O bispo, o diplomata e o profeta

Nesta velha Europa, berço da cristandade, as coisas começaram mal quando o imperador Constantino, no século IV, fez da Boa Nova de Jesus Cristo a religião oficial do Império.

os equívocos continuaram até aos nossos dias, alimentados pelos senhores do templo e pelos senhores do tempo.

casamentos de conveniência.

desde que me conheço, oiço chamar aos bispos católicos ‘santos’, ‘príncipes da igreja’. mas raramente ‘pastores’. ‘profetas’, só depois de terem morrido – e muito mais raramente.

em portugal é o caso de d. antónio ferreira gomes, bispo do porto, mandado exilar por salazar perante o silêncio cúmplice dos seus pares.

nas duas últimas semanas, quis o espírito santo que o bispo d. januário torgal ferreira chamasse a forma de actuação de algumas criaturas pelo nome.

disse o que o povo pobre deste país pensa – e só não verbaliza alto porque a sua voz não tem ressonância e sai apenas em tom de gemido, ou porque o medo lhe tolhe o som.

foi um grito em nome dos mais explorados dos pobres, dos famintos de pão e de esperança, que as igrejas conhecem melhor do que o estado, porque o estado não é cuidador.

não foi um grito diplomático, característica que por tradição vem junta com o báculo e com o anel episcopal.

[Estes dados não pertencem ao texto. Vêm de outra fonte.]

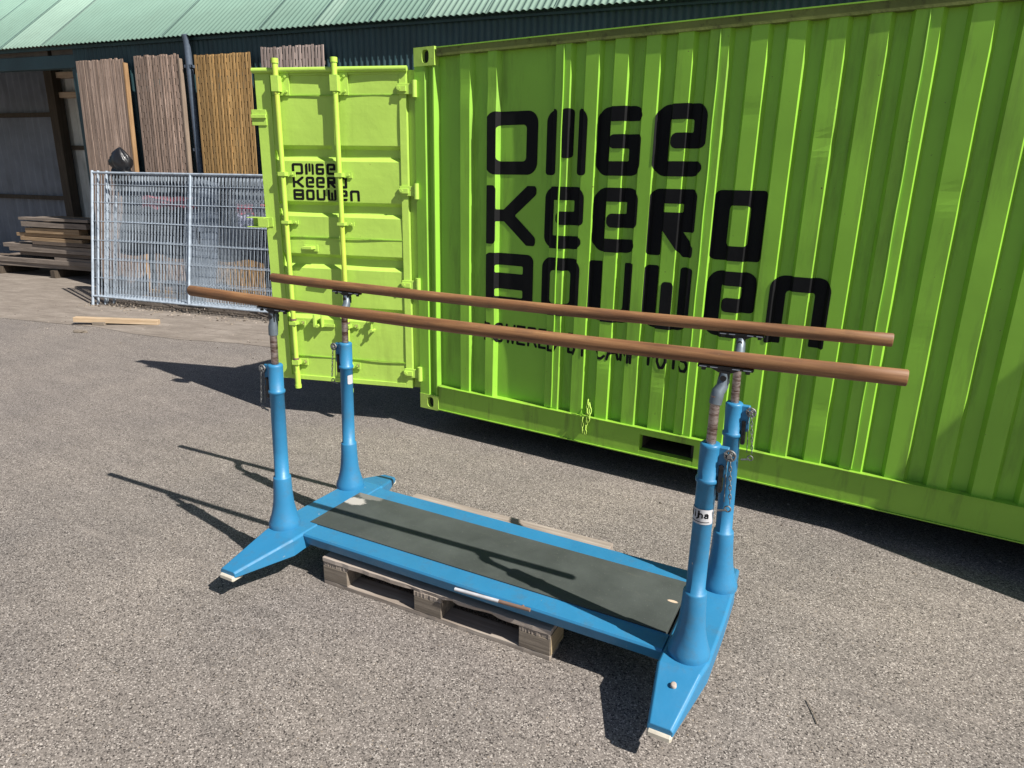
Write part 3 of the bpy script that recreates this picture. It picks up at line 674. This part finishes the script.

quando um diplomata diz sim, é talvez. quando diz talvez, é não. e quando diz não, não é diplomata.

graças a deus, em cada geração tem aparecido na igreja católica em portugal um bispo que, tendo reprovado na cadeira de diplomacia, teve a nota máxima em pastoral e sagrada escritura, e não esqueceu que os profetas sempre foram rejeitados na sua terra.

de amós 5-10-14 a ezequiel 11-2-9.

muitos foram alertando os povos, em diversas épocas, para não se deixarem embalar com palavras mansas mas envenenadas.

a sorte deles foi quase sempre a daqueles que, profetas ou não, denunciam as iniquidades.

ao próprio jesus de nazaré aconteceu o mesmo.

os senhores do tempo, apelando ao seu estatuto de católicos, condenaram veementemente as declarações do bispo. as devotas senhoras marquesas, mal amadas, fizeram comentários, dizendo que sua excelência reverendíssima estava possesso do diabo.

os outros, os que pensam diferente, dizemos aos prezados senhores e senhoras que, quer queiram quer não, nós também somos igreja. e escolhemos colocar-nos do lado da barricada onde se situa o bispo das forças armadas, independentemente do estilo próprio que sempre usou na vida. a clareza, a independência e o não conformismo, com o qual olha e intervém na cidade dos homens, dá sentido à forma como anuncia a cidade de deus.

sei, sabemos, que não é o único justo de entre os que desempenham as mesmas funções. mas foi, aqui e agora, o que se pôs a jeito de ser ouvido por crentes e não crentes.

«felizes os que sofrem perseguições por causa da justiça, porque deles é o reino do céu» – mat-5-10.